Thursday, September 20, 2007

Know thy Characters or Become a Body Builder

Damn, it’s been a while. Two months! I’m not going to get into the reason why. It’s time to just get right back on the horse.

In Abola’s class, all my works were character driven. I’d know the character I wanted to write and I simply wrote about that character, found out where he’d bring me and what he’d do. He’d take on a life of his own and I was simply the stenographer of my own creation, a writer of biographical (although fictional) slices of life. The problem was that I didn’t care which details were really merited and which should be left implied.

In Suchen’s class, I’ve tended to start with big ideas and work from there. A man finds himself in a cloud of grasshoppers with little kids picking off the oblivious creatures one by one. How does he get there? A woman masseuse finds herself smitten by her client’s daughter. How do I show the novelty in the event? When exactly does the attraction come about? How do I contrast this to her usual mechanical sessions with other clients? Suchen described it as “adding salt here and adding pepper there,” and to build off of her analogy, without first knowing whether I’m cooking chicken or beef, noodles or soup. I don’t know my characters.

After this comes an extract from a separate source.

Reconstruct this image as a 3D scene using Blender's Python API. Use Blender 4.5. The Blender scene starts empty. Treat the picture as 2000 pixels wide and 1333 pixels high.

Granted, I’ve stopped writing “Starbucks Fiction” about shallow college kids with their idealism and their principles that they’d die for and their insistence that somehow their opinions would matter to a reader (not much unlike this blog), but in doing so, I find myself writing about characters that I know nothing about; those whose worldviews are unfathomable to me making it impossible to suspend the reader’s disbelief within the context of realistic fiction as opposed to tale telling like in A Sand Story.

I’ve lost the intimacy I’d once had with my characters. A guest speaker at one of my workshops (I don’t remember who, sorry ma’am) said that my story had the backbone of an award winning piece and that it was the language that needed improving. Like a dolt, I wrote my next piece with high school cry of “more description, more figures of speech, more details, show don’t tell!” I only now realize what she really meant by language. The language itself, the diction, the grammar and the syntax does not have to be impressive (and sometimes even gets annoying when it’s overdone). Rather, the language (and not necessarily the speech) has to suit the character.

The same teacher told me that language is a wonderful problem to have. I think she meant that an out of shape, yet experienced, ballerina is always a ballerina. She can always work out, strengthen her muscles, and regain her flexibility but a female body builder, no mater how strong, flexible or agile, would need much more work to become a ballerina. That’s what I think.